According to General Assembly Resolution A/RES/55/199 (20 December 2000), this Summit Conference and its preparation should strive for “a balance between economic development, social development and environmental protection as these are interdependent and mutually reinforcing components of sustainable development”. The same resolution “invites relevant agencies and bodies of the United Nations…to participate fully in the review”.

In answer to this invitation, UNRISD is preparing a report that synthesizes the principal findings of its research on environmental issues, and situates these findings in the context of broader debates on environment and sustainable development. Solon Barraclough, UNRISD Senior Consultant, is preparing the report.

Since its founding in the mid-1960s, UNRISD has taken a holistic, political economy approach to social development. This has necessarily included integration of environmental issues in its research. During the 1990s, in connection with preparations for and follow-up to the 1992 Rio Conference, an important portion of the Institute’s work focused on social development issues related to deforestation, biodiversity protection, desertification, grassroots environmental management, urban sustainability and corporate environmental responsibility. The UNRISD report for Rio+10 will draw heavily on this work related to environmental and social sustainability.

In contrast to Agenda 21 and many other mainstream policy documents that often focus on “win-win” scenarios and complementarities, this report will emphasize the fact that processes of economic, social and environmental change tend to be associated with winners and losers, conflicts, trade-offs and contradictions. It will also highlight the way in which local-level outcomes are shaped by national and global policies and processes, and the crucial role of power relations and equity issues in processes of “unsustainable development” and the success or failure of remedial actions.

The report will address four principal questions that have been central to the Institute’s research in this field: How do market forces, government policies and other factors influence the way different social groups use and manage natural resources? How are these social groups affected by environmental degradation? How and to what extent can people manage natural resources on a sustainable basis at the local level? What have been the impacts of mainstream conservation initiatives on patterns of natural resource use and people’s livelihoods?

The report will examine these questions in diverse institutional and environmental contexts. It will focus on institutional and political economy aspects of sustainable development, thus highlighting the need for integrated approaches to environmental problems at local, sub-national, national and international levels. Particular attention will be paid to the role of grassroots environmental action for promoting sustainable development, and the types of favourable institutional and policy contexts required at all levels for such action to be effective in stopping social and environmental degradation. The report will also discuss the relevance of UNRISD’s work to ongoing international debates on sustainable development issues. It will raise several unresolved conceptual problems in assessing environmental degradation or enhancement, and will attempt to highlight some policy implications of UNRISD’s research. The draft report should be completed by mid-2002.
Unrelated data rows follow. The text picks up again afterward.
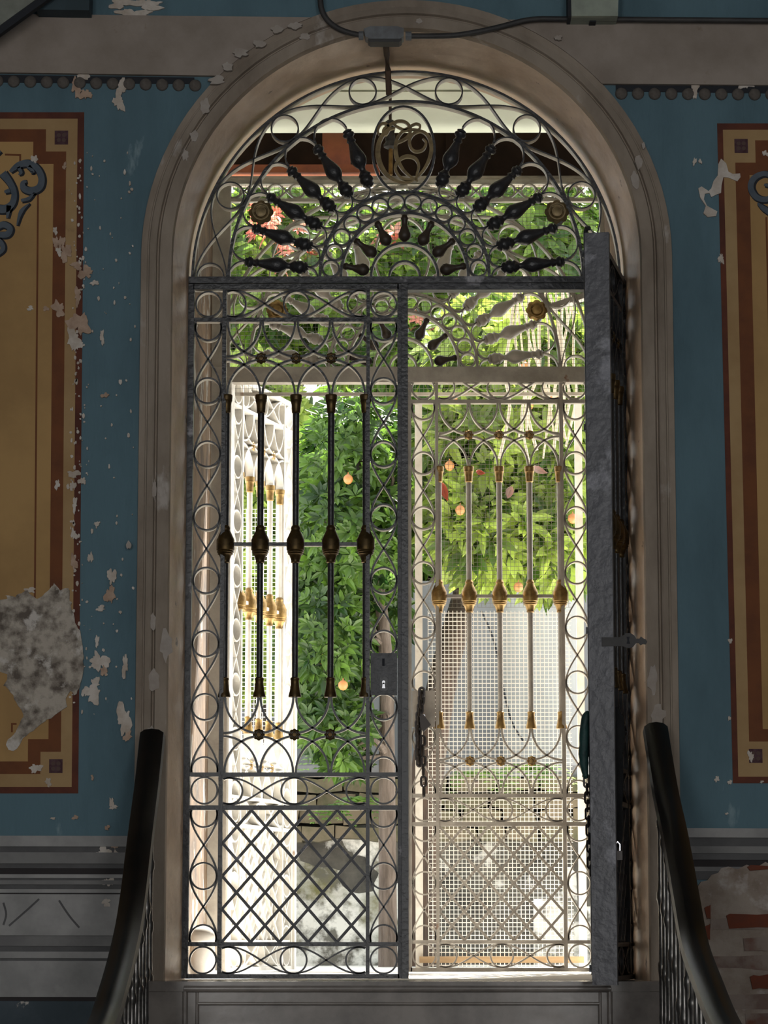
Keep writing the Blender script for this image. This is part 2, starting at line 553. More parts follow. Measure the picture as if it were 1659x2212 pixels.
pl = panel('painted_panel', pan_left, False, 243, 1714, 182, 168, 144, 117, (119, 283),
           'left ochre and brown bordered panel painted on the blue wall', -420)
pr = panel('painted_panel', pan_right, True, 267, 1692, 1549, 1561, 1586, 1616, (1585, 301),
           'right ochre and brown bordered panel painted on the blue wall', 2100)
ln = MB()
ln.prism(pan_left([(82, 410), (86, 410), (87, 1300), (83, 1300)]), YW - .0065, YW)
ln.prism(pan_left([(12, 333), (47, 334), (47, 350), (43, 350), (43, 338), (12, 337)]), YW - .0065, YW)
ln.prism(pan_left([(40, 1566), (48, 1566), (48, 1562), (36, 1562), (36, 1582), (40, 1582)]), YW - .0065, YW)
ln.build('thin_line', 'brown', pl)
ln = MB()
ln.prism(pan_right([(1648, 470), (1652, 470), (1652, 1560), (1648, 1560)]), YW - .0065, YW)
ln.build('thin_line', 'brown', pr)


def scroll(strokes, parent, off=(0, 0)):
    for lay, (mname, grow, dx, dz) in enumerate((('ink', 5, 2.5, -1.5), ('slate', 0, 0, 0))):
        mb = MB()
        for pts, ws in strokes:
            P = smooth_path(pts, 6)
            n = len(P)
            w = []
            for i in range(n):
                t = i / (n - 1) * (len(ws) - 1)
                k = min(int(t), len(ws) - 2)
                w.append((lerp(ws[k], ws[k + 1], t - k) + grow) * 10.13 / 6200)
            mb.ribbon([W2(x + dx + off[0], y - dz + off[1]) for x, y in P], w, YW - .0072 - .0008 * lay, YW - .003)
        mb.build('grey_scroll', mname, parent)


scroll([([(22, 372), (40, 358), (60, 354), (80, 364), (90, 385), (86, 405), (68, 413), (52, 408), (50, 396), (58, 393)], [6, 14, 16, 13, 14, 15, 16, 14, 10, 4]),
        ([(40, 362), (46, 374), (40, 378)], [8, 7, 2]),
        ([(62, 360), (72, 372), (66, 373)], [10, 7, 2]),
        ([(75, 417), (62, 430), (46, 434)], [2, 8, 6]),
        ([(64, 440), (46, 458), (37, 488)], [1, 9, 2]),
        ([(6, 375), (22, 396), (31, 418), (27, 440), (12, 452), (-6, 452)], [18, 14, 12, 14, 18, 18]),
        ([(22, 412), (10, 416)], [10, 6]), ([(20, 445), (16, 472)], [12, 4]),
        ([(-14, 497), (6, 486), (22, 494), (16, 507), (-4, 508)], [12, 14, 12, 14, 12]),
        ([(-10, 515), (4, 527), (6, 540), (-6, 552)], [12, 10, 10, 6]), ([(0, 326), (-14, 340)], [9, 9])], pl)
scroll([([(1672, 384), (1650, 376), (1628, 386), (1621, 406), (1632, 426), (1652, 432), (1670, 424)], [12, 11, 13, 13, 13, 12, 10]),
        ([(1636, 440), (1650, 452), (1672, 466)], [4, 12, 14]), ([(1650, 400), (1668, 404)], [5, 8])], pr)

# ---- dado: moulded courses, left and right of the stair
da = MB()
courses_l = [(1806, 1829, .014, 'dado'), (1829, 1842, .006, 'dado_dark'), (1842, 1866, .020, 'dado_mid'), (1866, 1876, .012, 'dado_dark'),
             (1876, 1889, .004, 'dado_black'), (1889, 1897, .012, 'dado'), (1897, 1902, .006, 'dado_dark'), (1902, 1911, .012, 'dado_mid'),
             (1911, 1921, .006, 'dado_dark'), (1921, 1929, .012, 'dado'), (1929, 1932, .004, 'dado_black'), (1932, 2006, .008, 'dado'),
             (2006, 2021, .016, 'dado'), (2021, 2029, .008, 'dado_mid'), (2029, 2044, .018, 'dado_mid'), (2044, 2056, .010, 'dado_dark'),
             (2056, 2070, .014, 'dado'), (2070, 2076, .005, 'dado_dark'), (2076, 2154, .008, 'dado'), (2154, 2163, .003, 'dado_black')]
dl = MB().prism([W2(-900, 2163), W2(305, 2163), W2(305, 2600), W2(-900, 2600)], YW - .002, YW + .01).build('dado', 'skirt', wall)
for a, b, o, m_ in courses_l:
    MB().prism([W2(-900, a - 2), W2(312, a), W2(312, b), W2(-900, b - 2)], YW - o, YW + .01).build('dado_course', m_, dl)
dr = MB().prism([W2(1455, 2140), W2(2500, 2140), W2(2500, 2600), W2(1455, 2600)], YW - .002, YW + .01).build('dado', 'skirt', wall)
for a, b, o, m_ in [(1789, 1809, .014, 'dado'), (1809, 1828, .006, 'dado_dark'), (1828, 1843, .020, 'dado_mid'), (1843, 1857, .012, 'dado_dark'),
                    (1857, 1872, .004, 'dado_black'), (1872, 1882, .012, 'dado_mid'), (1882, 1900, .008, 'dado_dark')]:
    MB().prism([W2(1450, a), W2(2500, a + 4), W2(2500, b + 4), W2(1450, b)], YW - o, YW + .01).build('dado_course', m_, dr)
# veins painted on the grey marble course
vn = MB()
for pts in ([(20, 2000), (60, 1965), (85, 1942)], [(128, 1945), (150, 1978), (172, 2004)], [(8, 1950), (14, 1975), (8, 1998)]):
    vn.ribbon([W2(x, y_) for x, y_ in smooth_path(pts, 4)], .007, YW - .0088, YW - .007)
vn.build('painted_vein', 'dado_dark', dl)

# ---- exposed brick on the right, below the broken dado
rnd = random.Random(3)
edge = [(1500, 2260), (1503, 1920), (1513, 1905), (1527, 1902), (1536, 1890), (1550, 1886), (1556, 1876), (1572, 1872), (1592, 1878), (1612, 1868),
        (1630, 1876), (1652, 1862), (1672, 1872), (1720, 1866), (1800, 1880), (2300, 1870), (2300, 2620), (1500, 2620)]
eb = MB().prism([W2(x, y_) for x, y_ in edge], YW - .018, YW + .01).build('exposed_brickwork', 'mortar', wall)
bk = MB()
p0 = at(1512, 1900, YW)
for row in range(17):
    z1 = at(1600, 1900, YW).z - row * .066
    x = p0.x + .03 + (row % 2) * .12
    while x < 2.0:
        w = rnd.uniform(.19, .24)
        if rnd.random() < .82 and not (row < 1 and x < 1.15):
            o = rnd.uniform(.019, .026)
            j = lambda: rnd.uniform(-.006, .006)
            bk.prism([(x + j(), z1 + j()), (x + w / 2, z1 + j()), (x + w + j(), z1 + j()), (x + w + j(), z1 - .046 + j()), (x + w / 2, z1 - .046 + j()), (x + j(), z1 - .046 + j())],
                     YW - o, YW - .01)
        x += w + .022
bk.build('brick_face', 'brick', eb)
rb = MB()
for (x0, x1, y0, y1) in ((1567, 1700, 1974, 2005), (1612, 1700, 1869, 1880), (1520, 1533, 1957, 1985), (1618, 1660, 2106, 2136), (1520, 1532, 1998, 2030)):
    q = [(x0, y0 + 4), (x0 + 8, y0), ((x0 + x1) / 2, y0 + 2), (x1, y0 - 2), (x1, y1), ((x0 + x1) / 2, y1 - 2), (x0 + 6, y1 + 1)]
    rb.prism([W2(a, b) for a, b in q], YW - .029, YW - .01)
rb.build('bare_red_brick', mat('clean_red_brick', (.15, .035, .014), .9, c2=(.12, .035, .018), scale=20, bump=.3), eb)


# ---- peeled paint
def blob(mb, px, py, w, h, rng, y0, n=40, rough=.5):
    ph = [rng.uniform(0, 6.28) for _ in range(4)]
    pts = []
    for i in range(n):
        t = 2 * math.pi * i / n
        r = 1 + rough * (.5 * math.sin(2 * t + ph[0]) + .35 * math.sin(3 * t + ph[1]) + .3 * math.sin(5 * t + ph[2]) + .22 * math.sin(7 * t + ph[3]) + .14 * math.sin(13 * t + ph[1] * 2)) + rng.uniform(-.11, .11)
        r = max(.25, r)
        pts.append(W2(px + w / 2 * r * math.cos(t), py + h / 2 * r * math.sin(t)))
    mb.prism(pts, y0, YW + .004)


rg = random.Random(11)
fk, fk2 = MB(), MB()
for (x, y_, w, h) in [(178, 160, 40, 22), (165, 190, 18, 40), (185, 205, 22, 22), (263, 190, 18, 36), (257, 222, 22, 34), (262, 8, 46, 24), (205, 65, 16, 14),
                      (236, 72, 22, 26), (183, 118, 34, 40), (248, 60, 36, 24), (290, 30, 60, 18), (320, 12, 60, 22), (196, 100, 26, 20),
                      (133, 524, 13, 26), (143, 548, 20, 40), (121, 526, 14, 22), (166, 575, 22, 16), (185, 590, 30, 24), (168, 640, 14, 34), (127, 668, 26, 30),
                      (172, 700, 40, 46), (160, 735, 26, 50), (205, 612, 14, 12), (66, 667, 12, 10), (128, 545, 12, 16), (100, 668, 16, 8), (221, 730, 10, 26),
                      (227, 855, 16, 10), (124, 1048, 9, 22), (160, 1025, 22, 18), (178, 1040, 14, 16), (158, 1050, 12, 20), (162, 1090, 10, 30), (160, 1155, 12, 22),
                      (160, 1215, 14, 30), (242, 1245, 16, 36), (238, 1285, 20, 36), (218, 1315, 18, 12), (196, 1205, 10, 22), (210, 1132, 14, 8), (170, 700, 26, 20),
                      (200, 1500, 34, 36), (216, 1430, 34, 40), (206, 1478, 20, 26), (270, 1440, 12, 46), (225, 1450, 12, 24), (268, 1555, 30, 60), (276, 1590, 16, 22),
                      (78, 1660, 22, 20), (105, 1690, 14, 16), (242, 1735, 8, 26), (246, 1744, 16, 8), (200, 1680, 6, 10), (115, 1768, 8, 6), (163, 1766, 14, 8),
                      (232, 1788, 10, 10), (235, 1905, 24, 18), (222, 1845, 40, 24), (255, 1855, 18, 30), (160, 1855, 16, 6), (243, 1820, 26, 20), (230, 1950, 20, 14),
                      (25, 1855, 12, 6), (75, 345, 12, 18), (140, 360, 8, 14), (210, 1385, 10, 20), (66, 1275, 18, 14), (120, 500, 10, 14)]:
    blob(fk if rg.random() < .72 else fk2, x, y_, w, h, rg, YW - .0095 - rg.random() * .001)
for (x, y_, w, h) in [(1500, 192, 18, 36), (1612, 184, 30, 18), (1590, 175, 34, 14), (1500, 350, 8, 14), (1653, 333, 14, 10), (1557, 560, 10, 24),
                      (1576, 1690, 8, 10), (1548, 1683, 8, 14), (1577, 1385, 7, 12), (1575, 1552, 5, 10), (1621, 1634, 12, 20), (1645, 1689, 8, 5), (1569, 1758, 6, 5),
                      (1512, 350, 8, 8)]:
    blob(fk, x, y_, w, h, rg, YW - .0095 - rg.random() * .001)
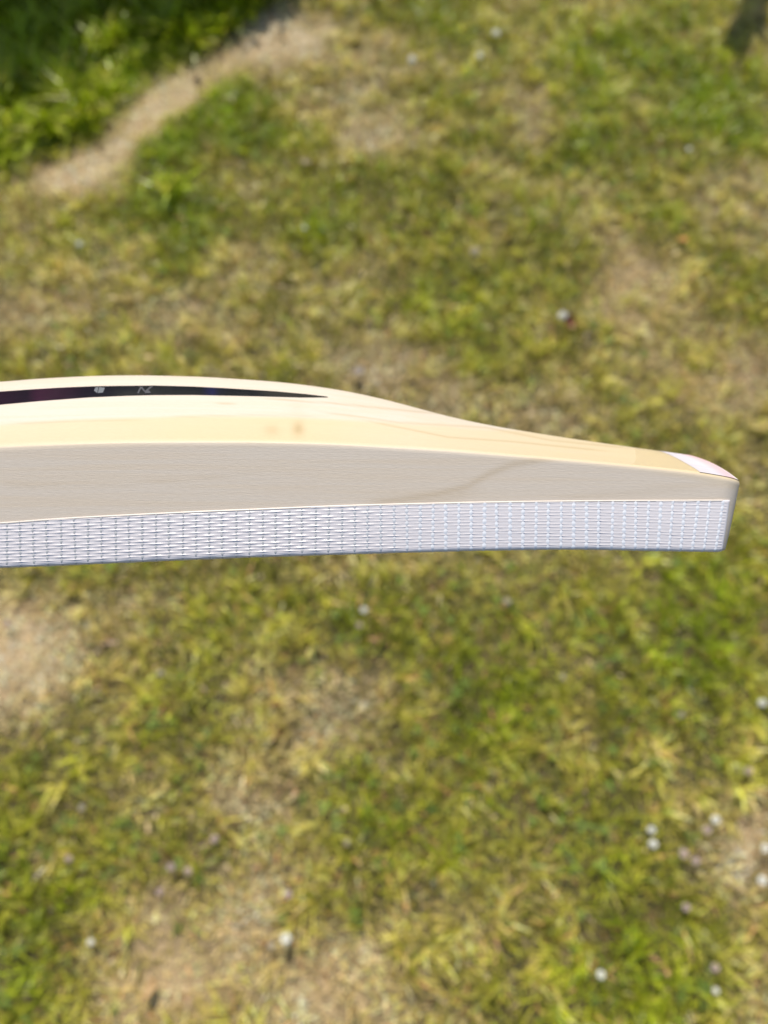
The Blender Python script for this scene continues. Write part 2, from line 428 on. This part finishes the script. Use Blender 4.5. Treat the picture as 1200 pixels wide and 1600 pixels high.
# ------------------------------------------------------------------ shrub, and a stake added for its shadow streak, outside the far border: their shade falls into the picture
M_leaf = grass_mat('shrub leaves', .25); M_bark = simple_mat('bark', (.12, .085, .055), .9, 0, .5, 60)
def shrub(cx, cy, rx, ry, hgt, nleaf, lab):
    e = bpy.data.objects.new('garden_shrub', None); e.location = (cx, cy, 0); put(e, None, lab, 'shrub')
    # crown of small leaves in clumps
    nc = 60
    th = rng.uniform(0, 2*np.pi, nc); rr = np.sqrt(rng.random(nc)); zc = rng.uniform(.12, 1, nc)
    C0 = np.stack([np.cos(th)*rr*rx*np.sqrt(1.05-zc*.7), np.sin(th)*rr*ry*np.sqrt(1.05-zc*.7), zc*hgt], -1)
    idx = rng.integers(0, nc, nleaf)
    P = C0[idx]+rng.normal(0, .06, (nleaf, 3)); P[:, 2] = np.clip(P[:, 2], .03, None)
    a = rng.normal(0, 1, (nleaf, 3)); a /= np.linalg.norm(a, axis=1)[:, None]
    b = np.cross(a, rng.normal(0, 1, (nleaf, 3))); b /= np.linalg.norm(b, axis=1)[:, None]
    ln = rng.uniform(.018, .034, nleaf)[:, None]
    V = np.stack([P-a*ln, P+b*ln*.45, P+a*ln, P-b*ln*.45], 1).reshape(-1, 3)
    Fc = (np.arange(nleaf)*4)[:, None]+[0, 1, 2, 3]
    col = np.repeat(np.array([.05, .10, .018])*rng.uniform(.6, 1.5, nleaf)[:, None], 4, 0)
    put(bpy.data.objects.new('foliage', mesh_np('foliage', V, Fc, M_leaf, col, smooth=False)), e, kind='stuff')
    for q in range(7):
        tgt = C0[q*7 % nc]; pts = [Vector((random.uniform(-.03, .03), random.uniform(-.03, .03), -.02)).lerp(Vector(tgt), f)+Vector((0, 0, .05*math.sin(f*3.1))) for f in (0, .3, .6, 1)]
        put(tube('branch', pts, [.012, .009, .006, .003], M_bark, 6), e)

def tube(name, pts, rad, mat, k=8):
    rows = []
    for i, p in enumerate(pts):
        a = Vector(pts[max(0, i-1)]); b = Vector(pts[min(len(pts)-1, i+1)]); d = (b-a).normalized()
        s = d.cross(Vector((0, 1, .1))).normalized(); u = s.cross(d)
        for j in range(k):
            t_ = 2*math.pi*j/k; rows.append(tuple(Vector(p)+(s*math.cos(t_)+u*math.sin(t_))*rad[i]))
    return bpy.data.objects.new(name, mesh_np(name, np.array(rows), grid_faces(len(pts), k, wrap=True), mat))
shrub(-1.50, 3.13, .62, .40, 1.5, 26000, 'leafy green shrub standing beyond the long grass at far left')
shrub(-.78, 3.30, .52, .38, 1.05, 19000, 'lower leafy shrub standing right of the larger one beyond the lawn')

def from_shadow(px, py, z):
    gx, gy = ground(px, py); return Vector((gx+SV.x/SV.z*z, gy+SV.y/SV.z*z, z))
st = bpy.data.objects.new('shadow_stake', None); b0 = from_shadow(1290, -190, 0); st.location = b0
put(st, None, 'leaning bark covered stake added out of view at far right for its shadow', 'stake')
p1 = from_shadow(1143, 88, .62)-b0; p0 = Vector((0, 0, -.05))
put(tube('shadow_pole', [p0, p0.lerp(p1, .35), p0.lerp(p1, .7), p1], [.046, .044, .042, .038], M_bark, 10), st)
put(tube('shadow_side_shoot', [p0.lerp(p1, .75), p0.lerp(p1, .85)+Vector((.05, .03, .02)), p0.lerp(p1, 1)+Vector((.10, .06, .0))], [.02, .018, .012], M_bark, 8), st)

# ------------------------------------------------------------------ the bat
PHI, YAW = math.radians(1), math.radians(3)
W0 = -D*math.cos(PHI) - U*math.sin(PHI); T = U*math.cos(PHI) - D*math.sin(PHI)
Lx = R*math.cos(YAW) - W0*math.sin(YAW); W = W0*math.cos(YAW) + R*math.sin(YAW)
P0 = CAMP + ray(600, 790)*.247
def unproj(px, py, w=0.0):
    r = ray(px, py); k = (w - (CAMP-P0)@W)/(r@W); p = CAMP+r*k-P0
    return p@Lx, p@T
def proj(l, t, w_):
    p = P0[None]+np.outer(l, Lx)+np.outer(t, T)+np.outer(w_, W)-CAMP
    z = p@D; return 600+F*(p@R)/z, 800-F*(p@U)/z
HW = .054                                                    # half the blade's width
def curve(pts, w_, left):
    q = np.array([unproj(a, b, w_) for a, b in pts]); q = np.vstack([left, q])
    def f(l):
        # smooth interpolation: dense linear then moving average
        g_ = np.linspace(q[0, 0]-.05, q[-1, 0]+.02, 1400); v = np.interp(g_, q[:, 0], q[:, 1])
        # linear extrapolation at the right end
        sl_ = (q[-1, 1]-q[-2, 1])/(q[-1, 0]-q[-2, 0]); v = np.where(g_ > q[-1, 0], q[-1, 1]+sl_*(g_-q[-1, 0]), v)
        k_ = np.hanning(45); k_ /= k_.sum(); vp = np.pad(v, 22, 'edge'); v = np.convolve(vp, k_, 'valid')
        v[-22:] = np.interp(g_[-22:], g_[-60:-22], v[-60:-22]) if False else v[-22:]
        return np.interp(l, g_, v)
    return f
te0 = unproj(0, 696)[1]; tb0 = unproj(0, 885)[1]; ts0 = unproj(0, 598, -HW)[1]; tp0 = unproj(0, 817)[1]
edge_top = curve([(0,696),(60,693),(130,690.5),(220,688.5),(300,688),(400,688),(517,691),(620,697),(700,702),(800,710),(920,720),(1000,727.5),(1080,736),(1130,744),(1162,751)], 0,
                 [(-.62, te0-.004), (-.45, te0-.004), (-.25, te0-.003)])
face_b = curve([(0,886),(130,880.5),(300,873),(400,869),(600,863),(750,859),(900,857),(1050,860),(1140,861)], -.001,
               [(-.62, tb0+.010), (-.45, tb0+.004), (-.25, tb0-.002)])
spine = curve([(0,597.5),(60,592),(150,587.5),(220,586.5),(320,589),(430,596.5),(480,602),(540,611),(600,624),(650,637.5),(700,651),(750,662),(800,671),(900,687),(960,696),(1045,709)], -HW,
              [(-.62, ts0-.012), (-.45, ts0-.010), (-.25, ts0-.004)])
tape_t = curve([(0,817),(60,812),(130,807.5),(200,804),(300,799),(400,795),(517,790),(600,787.5),(750,784),(900,782),(1000,781.5),(1145,781)], .0003,
               [(-.62, tp0-.004), (-.45, tp0-.004), (-.25, tp0-.003)])
L_END = unproj(1160, 752)[0]+.0028; L0 = unproj(0, 800)[0]; L_START = -.50
RC = .0010                                                    # rounding between face and edge
RTOE = .009                                                  # rounding of the toe's corners seen from the face

def prof(u):
    """rise of the back from edge (0) to spine (1)"""
    return np.clip(u + .07*np.sin(2*np.pi*u)*-1 , 0, 1.05) * (1 - .0*u)
def ridge(u):
    # round the crest so that the two flanks meet smoothly
    s = .07; a = 1-u
    return 1-(np.sqrt(a*a+s*s)-s)/(math.sqrt(1+s*s)-s)

def shrink(l):
    """how far the outline has drawn in from the full width at the toe"""
    d = np.clip((l-(L_END-RTOE))/RTOE, 0, .995)
    return RTOE*(1-np.sqrt(1-d*d))
def slant(l, t, tt, c=.21):
    """toe end leans back towards the face"""
    k = np.clip((l-(L_END-.045))/.045, 0, 1)
    return l - c*(tt-t)*k
def back_pt(l, u):
    l = np.asarray(l, float); u = np.asarray(u, float)
    te, ts = edge_top(l), spine(l); g_ = ridge(u); kt = np.clip((l-(L_END-.045))/.045, 0, 1)**1.5; g_ = g_ - .10*np.sin(np.pi*g_)*(1-u)*(1-kt) + .13*kt*np.sin(np.pi*np.clip(u, 0, 1)**.8)*(u < 1)
    t_ = te+(ts-te)*g_; s = shrink(l); w_ = -s - (HW-s)*u
    return slant(l, t_, te), t_, w_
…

UNRISD will also prepare an annotated bibliography of all its environment-related work as part of its contribution. And it will commission a number of additional papers to highlight the importance of a political economy approach when analysing environmental problems and proposing solutions. Authors are now being identified and contacted.

The UNRISD report and the commissioned papers will be presented at a meeting to be held in Johannesburg during Rio+10.

Funding for this project is provided by the government of Norway, in addition to UNRISD core funds.